Written problem >> Restate the complete material exactly.

Information supplied >>

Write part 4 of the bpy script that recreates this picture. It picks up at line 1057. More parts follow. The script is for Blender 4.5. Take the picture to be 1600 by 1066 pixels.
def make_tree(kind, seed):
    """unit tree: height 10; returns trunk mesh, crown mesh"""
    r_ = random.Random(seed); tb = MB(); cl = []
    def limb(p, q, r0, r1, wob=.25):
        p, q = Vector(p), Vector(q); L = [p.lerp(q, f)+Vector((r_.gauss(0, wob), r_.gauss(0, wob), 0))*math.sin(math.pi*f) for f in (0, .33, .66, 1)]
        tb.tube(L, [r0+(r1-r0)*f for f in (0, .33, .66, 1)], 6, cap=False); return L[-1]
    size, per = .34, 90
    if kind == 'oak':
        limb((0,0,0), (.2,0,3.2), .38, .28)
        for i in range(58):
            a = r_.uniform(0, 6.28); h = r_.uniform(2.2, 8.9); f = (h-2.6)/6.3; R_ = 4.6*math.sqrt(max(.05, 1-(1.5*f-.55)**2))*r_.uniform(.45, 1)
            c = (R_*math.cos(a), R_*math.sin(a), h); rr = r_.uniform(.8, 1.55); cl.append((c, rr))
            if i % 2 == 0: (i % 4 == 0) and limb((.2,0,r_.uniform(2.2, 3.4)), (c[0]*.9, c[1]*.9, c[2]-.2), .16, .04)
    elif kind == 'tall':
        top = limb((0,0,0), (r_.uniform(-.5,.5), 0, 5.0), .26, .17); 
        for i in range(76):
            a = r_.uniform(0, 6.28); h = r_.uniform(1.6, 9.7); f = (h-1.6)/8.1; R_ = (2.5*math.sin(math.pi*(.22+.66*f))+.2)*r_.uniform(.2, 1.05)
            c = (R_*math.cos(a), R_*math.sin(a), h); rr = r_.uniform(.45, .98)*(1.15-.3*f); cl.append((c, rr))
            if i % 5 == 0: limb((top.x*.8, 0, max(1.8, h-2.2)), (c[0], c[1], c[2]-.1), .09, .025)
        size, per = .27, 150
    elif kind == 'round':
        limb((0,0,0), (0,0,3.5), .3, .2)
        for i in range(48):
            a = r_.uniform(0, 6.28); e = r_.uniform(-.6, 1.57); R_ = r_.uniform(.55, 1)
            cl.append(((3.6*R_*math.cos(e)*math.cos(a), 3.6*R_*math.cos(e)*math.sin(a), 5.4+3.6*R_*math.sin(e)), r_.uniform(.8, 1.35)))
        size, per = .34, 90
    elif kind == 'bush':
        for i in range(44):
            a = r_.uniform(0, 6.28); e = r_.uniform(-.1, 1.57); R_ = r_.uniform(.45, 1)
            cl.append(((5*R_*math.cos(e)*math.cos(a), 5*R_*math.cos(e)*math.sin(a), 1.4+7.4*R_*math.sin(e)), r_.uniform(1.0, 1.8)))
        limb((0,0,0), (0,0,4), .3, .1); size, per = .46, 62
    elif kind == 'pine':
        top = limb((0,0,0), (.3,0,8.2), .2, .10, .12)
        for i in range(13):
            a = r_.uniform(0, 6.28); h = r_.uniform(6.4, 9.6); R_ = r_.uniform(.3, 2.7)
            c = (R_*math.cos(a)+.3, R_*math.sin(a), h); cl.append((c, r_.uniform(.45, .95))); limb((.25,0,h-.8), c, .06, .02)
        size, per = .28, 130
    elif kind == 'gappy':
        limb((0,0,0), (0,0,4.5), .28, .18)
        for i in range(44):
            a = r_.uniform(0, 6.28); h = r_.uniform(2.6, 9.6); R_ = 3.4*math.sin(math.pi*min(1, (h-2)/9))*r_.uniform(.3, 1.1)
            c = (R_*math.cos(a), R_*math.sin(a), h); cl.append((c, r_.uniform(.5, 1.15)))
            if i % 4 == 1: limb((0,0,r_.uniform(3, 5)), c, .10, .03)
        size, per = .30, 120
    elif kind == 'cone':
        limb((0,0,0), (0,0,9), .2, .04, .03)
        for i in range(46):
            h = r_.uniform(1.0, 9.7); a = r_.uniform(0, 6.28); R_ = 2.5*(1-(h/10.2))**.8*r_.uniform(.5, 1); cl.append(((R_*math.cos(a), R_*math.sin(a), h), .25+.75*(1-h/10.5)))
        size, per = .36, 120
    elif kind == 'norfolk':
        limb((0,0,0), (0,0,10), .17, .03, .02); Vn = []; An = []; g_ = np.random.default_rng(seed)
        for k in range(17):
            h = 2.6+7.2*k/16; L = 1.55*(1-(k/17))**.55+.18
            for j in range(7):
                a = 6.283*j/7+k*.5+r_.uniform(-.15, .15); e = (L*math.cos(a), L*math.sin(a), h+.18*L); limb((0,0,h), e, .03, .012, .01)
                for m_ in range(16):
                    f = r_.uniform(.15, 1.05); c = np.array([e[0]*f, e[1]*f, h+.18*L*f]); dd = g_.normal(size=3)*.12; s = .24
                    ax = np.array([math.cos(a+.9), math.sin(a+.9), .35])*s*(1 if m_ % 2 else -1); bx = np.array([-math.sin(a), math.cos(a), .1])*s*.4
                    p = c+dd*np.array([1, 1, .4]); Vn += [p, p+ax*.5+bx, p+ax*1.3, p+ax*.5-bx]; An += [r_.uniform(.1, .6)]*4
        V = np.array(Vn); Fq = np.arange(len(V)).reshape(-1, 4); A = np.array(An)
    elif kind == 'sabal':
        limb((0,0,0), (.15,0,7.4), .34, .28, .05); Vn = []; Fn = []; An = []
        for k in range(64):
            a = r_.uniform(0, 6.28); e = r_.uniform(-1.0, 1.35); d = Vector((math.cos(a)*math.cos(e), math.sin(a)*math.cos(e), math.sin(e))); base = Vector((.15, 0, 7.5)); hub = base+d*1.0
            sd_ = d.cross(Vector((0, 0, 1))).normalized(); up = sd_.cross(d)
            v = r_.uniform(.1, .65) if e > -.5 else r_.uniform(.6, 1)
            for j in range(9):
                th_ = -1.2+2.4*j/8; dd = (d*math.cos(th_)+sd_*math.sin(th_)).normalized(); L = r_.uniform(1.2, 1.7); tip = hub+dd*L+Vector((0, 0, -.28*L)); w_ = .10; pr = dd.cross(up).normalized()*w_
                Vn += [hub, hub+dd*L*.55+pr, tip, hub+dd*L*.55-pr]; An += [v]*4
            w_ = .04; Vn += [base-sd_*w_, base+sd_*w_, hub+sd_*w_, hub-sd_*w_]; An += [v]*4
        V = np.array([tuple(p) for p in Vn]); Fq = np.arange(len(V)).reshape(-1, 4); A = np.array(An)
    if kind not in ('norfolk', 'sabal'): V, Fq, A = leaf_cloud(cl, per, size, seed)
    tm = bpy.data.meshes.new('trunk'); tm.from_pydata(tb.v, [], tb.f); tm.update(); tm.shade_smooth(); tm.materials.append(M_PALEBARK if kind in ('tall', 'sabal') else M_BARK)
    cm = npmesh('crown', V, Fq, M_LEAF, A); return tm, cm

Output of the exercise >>
Write part 4 of the bpy script that recreates this picture. It picks up at line 1057. More parts follow. The script is for Blender 4.5. Take the picture to be 1600 by 1066 pixels.
def make_tree(kind, seed):
    """unit tree: height 10; returns trunk mesh, crown mesh"""
    r_ = random.Random(seed); tb = MB(); cl = []
    def limb(p, q, r0, r1, wob=.25):
        p, q = Vector(p), Vector(q); L = [p.lerp(q, f)+Vector((r_.gauss(0, wob), r_.gauss(0, wob), 0))*math.sin(math.pi*f) for f in (0, .33, .66, 1)]
        tb.tube(L, [r0+(r1-r0)*f for f in (0, .33, .66, 1)], 6, cap=False); return L[-1]
    size, per = .34, 90
    if kind == 'oak':
        limb((0,0,0), (.2,0,3.2), .38, .28)
        for i in range(58):
            a = r_.uniform(0, 6.28); h = r_.uniform(2.2, 8.9); f = (h-2.6)/6.3; R_ = 4.6*math.sqrt(max(.05, 1-(1.5*f-.55)**2))*r_.uniform(.45, 1)
            c = (R_*math.cos(a), R_*math.sin(a), h); rr = r_.uniform(.8, 1.55); cl.append((c, rr))
            if i % 2 == 0: (i % 4 == 0) and limb((.2,0,r_.uniform(2.2, 3.4)), (c[0]*.9, c[1]*.9, c[2]-.2), .16, .04)
    elif kind == 'tall':
        top = limb((0,0,0), (r_.uniform(-.5,.5), 0, 5.0), .26, .17); 
        for i in range(76):
            a = r_.uniform(0, 6.28); h = r_.uniform(1.6, 9.7); f = (h-1.6)/8.1; R_ = (2.5*math.sin(math.pi*(.22+.66*f))+.2)*r_.uniform(.2, 1.05)
            c = (R_*math.cos(a), R_*math.sin(a), h); rr = r_.uniform(.45, .98)*(1.15-.3*f); cl.append((c, rr))
            if i % 5 == 0: limb((top.x*.8, 0, max(1.8, h-2.2)), (c[0], c[1], c[2]-.1), .09, .025)
        size, per = .27, 150
    elif kind == 'round':
        limb((0,0,0), (0,0,3.5), .3, .2)
        for i in range(48):
            a = r_.uniform(0, 6.28); e = r_.uniform(-.6, 1.57); R_ = r_.uniform(.55, 1)
            cl.append(((3.6*R_*math.cos(e)*math.cos(a), 3.6*R_*math.cos(e)*math.sin(a), 5.4+3.6*R_*math.sin(e)), r_.uniform(.8, 1.35)))
        size, per = .34, 90
    elif kind == 'bush':
        for i in range(44):
            a = r_.uniform(0, 6.28); e = r_.uniform(-.1, 1.57); R_ = r_.uniform(.45, 1)
            cl.append(((5*R_*math.cos(e)*math.cos(a), 5*R_*math.cos(e)*math.sin(a), 1.4+7.4*R_*math.sin(e)), r_.uniform(1.0, 1.8)))
        limb((0,0,0), (0,0,4), .3, .1); size, per = .46, 62
    elif kind == 'pine':
        top = limb((0,0,0), (.3,0,8.2), .2, .10, .12)
        for i in range(13):
            a = r_.uniform(0, 6.28); h = r_.uniform(6.4, 9.6); R_ = r_.uniform(.3, 2.7)
            c = (R_*math.cos(a)+.3, R_*math.sin(a), h); cl.append((c, r_.uniform(.45, .95))); limb((.25,0,h-.8), c, .06, .02)
        size, per = .28, 130
    elif kind == 'gappy':
        limb((0,0,0), (0,0,4.5), .28, .18)
        for i in range(44):
            a = r_.uniform(0, 6.28); h = r_.uniform(2.6, 9.6); R_ = 3.4*math.sin(math.pi*min(1, (h-2)/9))*r_.uniform(.3, 1.1)
            c = (R_*math.cos(a), R_*math.sin(a), h); cl.append((c, r_.uniform(.5, 1.15)))
            if i % 4 == 1: limb((0,0,r_.uniform(3, 5)), c, .10, .03)
        size, per = .30, 120
    elif kind == 'cone':
        limb((0,0,0), (0,0,9), .2, .04, .03)
        for i in range(46):
            h = r_.uniform(1.0, 9.7); a = r_.uniform(0, 6.28); R_ = 2.5*(1-(h/10.2))**.8*r_.uniform(.5, 1); cl.append(((R_*math.cos(a), R_*math.sin(a), h), .25+.75*(1-h/10.5)))
        size, per = .36, 120
    elif kind == 'norfolk':
        limb((0,0,0), (0,0,10), .17, .03, .02); Vn = []; An = []; g_ = np.random.default_rng(seed)
        for k in range(17):
            h = 2.6+7.2*k/16; L = 1.55*(1-(k/17))**.55+.18
            for j in range(7):
                a = 6.283*j/7+k*.5+r_.uniform(-.15, .15); e = (L*math.cos(a), L*math.sin(a), h+.18*L); limb((0,0,h), e, .03, .012, .01)
                for m_ in range(16):
                    f = r_.uniform(.15, 1.05); c = np.array([e[0]*f, e[1]*f, h+.18*L*f]); dd = g_.normal(size=3)*.12; s = .24
                    ax = np.array([math.cos(a+.9), math.sin(a+.9), .35])*s*(1 if m_ % 2 else -1); bx = np.array([-math.sin(a), math.cos(a), .1])*s*.4
                    p = c+dd*np.array([1, 1, .4]); Vn += [p, p+ax*.5+bx, p+ax*1.3, p+ax*.5-bx]; An += [r_.uniform(.1, .6)]*4
        V = np.array(Vn); Fq = np.arange(len(V)).reshape(-1, 4); A = np.array(An)
    elif kind == 'sabal':
        limb((0,0,0), (.15,0,7.4), .34, .28, .05); Vn = []; Fn = []; An = []
        for k in range(64):
            a = r_.uniform(0, 6.28); e = r_.uniform(-1.0, 1.35); d = Vector((math.cos(a)*math.cos(e), math.sin(a)*math.cos(e), math.sin(e))); base = Vector((.15, 0, 7.5)); hub = base+d*1.0
            sd_ = d.cross(Vector((0, 0, 1))).normalized(); up = sd_.cross(d)
            v = r_.uniform(.1, .65) if e > -.5 else r_.uniform(.6, 1)
            for j in range(9):
                th_ = -1.2+2.4*j/8; dd = (d*math.cos(th_)+sd_*math.sin(th_)).normalized(); L = r_.uniform(1.2, 1.7); tip = hub+dd*L+Vector((0, 0, -.28*L)); w_ = .10; pr = dd.cross(up).normalized()*w_
                Vn += [hub, hub+dd*L*.55+pr, tip, hub+dd*L*.55-pr]; An += [v]*4
            w_ = .04; Vn += [base-sd_*w_, base+sd_*w_, hub+sd_*w_, hub-sd_*w_]; An += [v]*4
        V = np.array([tuple(p) for p in Vn]); Fq = np.arange(len(V)).reshape(-1, 4); A = np.array(An)
    if kind not in ('norfolk', 'sabal'): V, Fq, A = leaf_cloud(cl, per, size, seed)
    tm = bpy.data.meshes.new('trunk'); tm.from_pydata(tb.v, [], tb.f); tm.update(); tm.shade_smooth(); tm.materials.append(M_PALEBARK if kind in ('tall', 'sabal') else M_BARK)
    cm = npmesh('crown', V, Fq, M_LEAF, A); return tm, cm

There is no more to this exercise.